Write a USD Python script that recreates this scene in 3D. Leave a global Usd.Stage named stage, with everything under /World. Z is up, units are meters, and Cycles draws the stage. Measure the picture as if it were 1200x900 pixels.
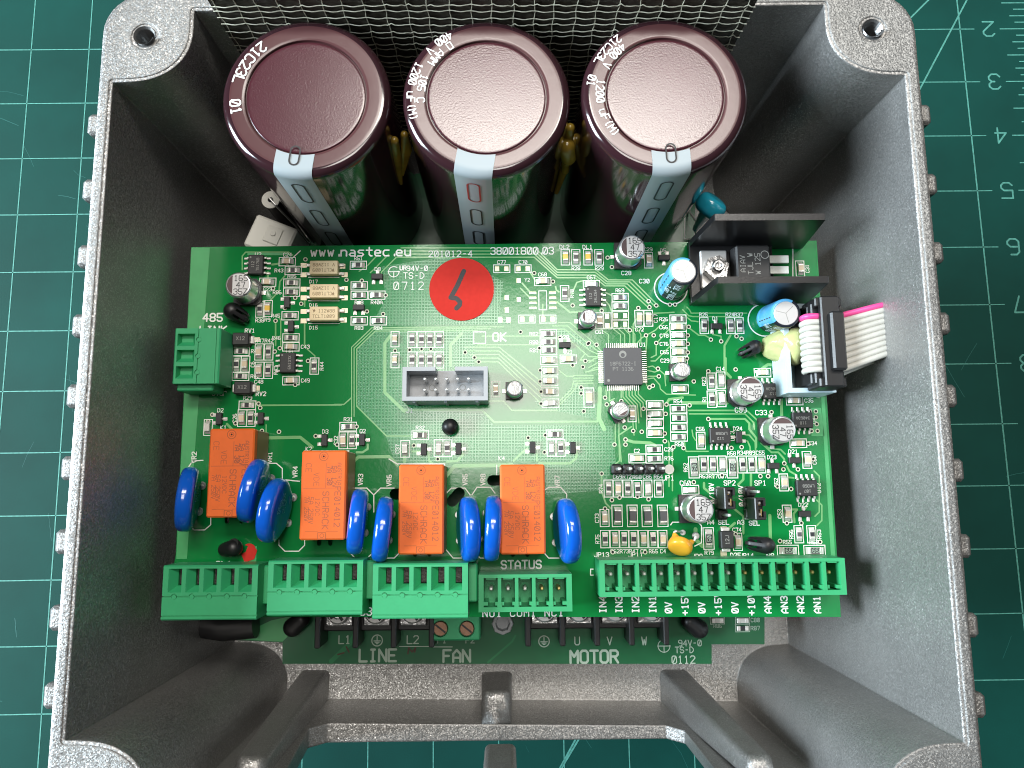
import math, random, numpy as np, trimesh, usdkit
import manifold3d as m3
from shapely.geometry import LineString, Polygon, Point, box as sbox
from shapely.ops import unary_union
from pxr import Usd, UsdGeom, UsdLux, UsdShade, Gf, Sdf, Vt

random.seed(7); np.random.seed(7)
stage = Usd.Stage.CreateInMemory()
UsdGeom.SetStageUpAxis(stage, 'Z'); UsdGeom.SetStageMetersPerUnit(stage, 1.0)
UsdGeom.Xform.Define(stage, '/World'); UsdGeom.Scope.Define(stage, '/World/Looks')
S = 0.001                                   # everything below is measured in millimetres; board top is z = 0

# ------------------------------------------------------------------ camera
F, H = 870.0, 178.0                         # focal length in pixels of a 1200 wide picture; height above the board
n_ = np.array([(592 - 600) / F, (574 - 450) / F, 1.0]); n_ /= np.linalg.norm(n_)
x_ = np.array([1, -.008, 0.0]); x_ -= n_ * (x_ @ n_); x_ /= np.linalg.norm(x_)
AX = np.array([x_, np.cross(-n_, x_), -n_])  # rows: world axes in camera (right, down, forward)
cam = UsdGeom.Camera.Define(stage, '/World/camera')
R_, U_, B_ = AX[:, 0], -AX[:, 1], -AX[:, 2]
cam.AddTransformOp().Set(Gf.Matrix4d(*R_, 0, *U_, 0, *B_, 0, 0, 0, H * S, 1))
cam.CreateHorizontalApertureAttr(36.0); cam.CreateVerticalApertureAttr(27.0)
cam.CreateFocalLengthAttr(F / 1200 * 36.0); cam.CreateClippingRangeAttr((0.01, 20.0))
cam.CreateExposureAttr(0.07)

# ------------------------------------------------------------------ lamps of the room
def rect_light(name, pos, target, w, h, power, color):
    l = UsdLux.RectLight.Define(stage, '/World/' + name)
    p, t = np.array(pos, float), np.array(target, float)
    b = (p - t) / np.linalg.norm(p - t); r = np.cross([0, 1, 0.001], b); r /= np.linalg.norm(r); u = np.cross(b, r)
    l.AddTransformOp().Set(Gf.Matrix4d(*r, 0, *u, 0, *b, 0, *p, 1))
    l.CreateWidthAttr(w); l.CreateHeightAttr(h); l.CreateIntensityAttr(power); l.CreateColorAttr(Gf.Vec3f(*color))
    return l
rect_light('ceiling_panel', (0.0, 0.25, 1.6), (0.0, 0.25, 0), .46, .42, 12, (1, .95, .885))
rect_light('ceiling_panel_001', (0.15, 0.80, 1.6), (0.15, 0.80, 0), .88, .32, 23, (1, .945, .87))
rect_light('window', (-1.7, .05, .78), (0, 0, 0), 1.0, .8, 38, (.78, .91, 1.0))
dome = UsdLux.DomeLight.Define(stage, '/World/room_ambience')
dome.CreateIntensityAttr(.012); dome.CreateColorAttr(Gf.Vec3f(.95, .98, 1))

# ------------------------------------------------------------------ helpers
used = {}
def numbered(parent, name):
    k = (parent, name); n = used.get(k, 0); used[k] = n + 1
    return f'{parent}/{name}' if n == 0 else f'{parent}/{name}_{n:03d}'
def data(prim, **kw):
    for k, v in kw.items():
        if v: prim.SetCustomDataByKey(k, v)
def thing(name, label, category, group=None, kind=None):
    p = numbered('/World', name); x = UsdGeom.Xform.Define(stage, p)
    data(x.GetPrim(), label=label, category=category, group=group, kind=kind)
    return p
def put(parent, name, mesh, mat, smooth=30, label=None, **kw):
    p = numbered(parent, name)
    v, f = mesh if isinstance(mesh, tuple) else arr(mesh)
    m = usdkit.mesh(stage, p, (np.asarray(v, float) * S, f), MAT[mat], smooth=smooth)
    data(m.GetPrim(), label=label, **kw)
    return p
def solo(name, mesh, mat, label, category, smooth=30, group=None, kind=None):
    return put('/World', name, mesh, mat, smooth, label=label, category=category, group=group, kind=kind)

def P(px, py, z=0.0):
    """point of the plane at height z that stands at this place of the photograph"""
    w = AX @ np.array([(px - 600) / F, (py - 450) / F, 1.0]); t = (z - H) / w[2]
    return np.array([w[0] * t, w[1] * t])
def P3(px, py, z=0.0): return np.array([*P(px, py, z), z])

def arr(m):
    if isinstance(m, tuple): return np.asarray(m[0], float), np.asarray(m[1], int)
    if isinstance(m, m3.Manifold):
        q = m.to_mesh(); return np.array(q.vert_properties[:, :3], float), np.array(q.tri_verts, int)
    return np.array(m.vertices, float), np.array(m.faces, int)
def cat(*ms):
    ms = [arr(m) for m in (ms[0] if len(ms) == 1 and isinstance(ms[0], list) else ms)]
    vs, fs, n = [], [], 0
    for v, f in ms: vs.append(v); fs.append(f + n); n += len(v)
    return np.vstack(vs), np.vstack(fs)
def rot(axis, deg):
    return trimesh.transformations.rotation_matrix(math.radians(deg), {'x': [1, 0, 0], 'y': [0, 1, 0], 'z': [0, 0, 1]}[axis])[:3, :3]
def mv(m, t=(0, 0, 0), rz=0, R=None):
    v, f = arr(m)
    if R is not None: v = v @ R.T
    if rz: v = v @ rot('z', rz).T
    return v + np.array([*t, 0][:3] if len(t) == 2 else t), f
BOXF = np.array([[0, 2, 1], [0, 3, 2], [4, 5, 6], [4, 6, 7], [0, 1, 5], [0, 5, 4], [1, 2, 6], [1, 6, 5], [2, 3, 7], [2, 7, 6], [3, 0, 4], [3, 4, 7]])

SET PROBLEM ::
Write out again exactly the lines from the start of the data above through the line containing "from pxr import", inclusive, excluding any pictures.

ANSWER IN FULL ::
Write a USD Python script that recreates this scene in 3D. Leave a global Usd.Stage named stage, with everything under /World. Z is up, units are meters, and Cycles draws the stage. Measure the picture as if it were 1200x900 pixels.
import math, random, numpy as np, trimesh, usdkit
import manifold3d as m3
from shapely.geometry import LineString, Polygon, Point, box as sbox
from shapely.ops import unary_union
from pxr import Usd, UsdGeom, UsdLux, UsdShade, Gf, Sdf, Vt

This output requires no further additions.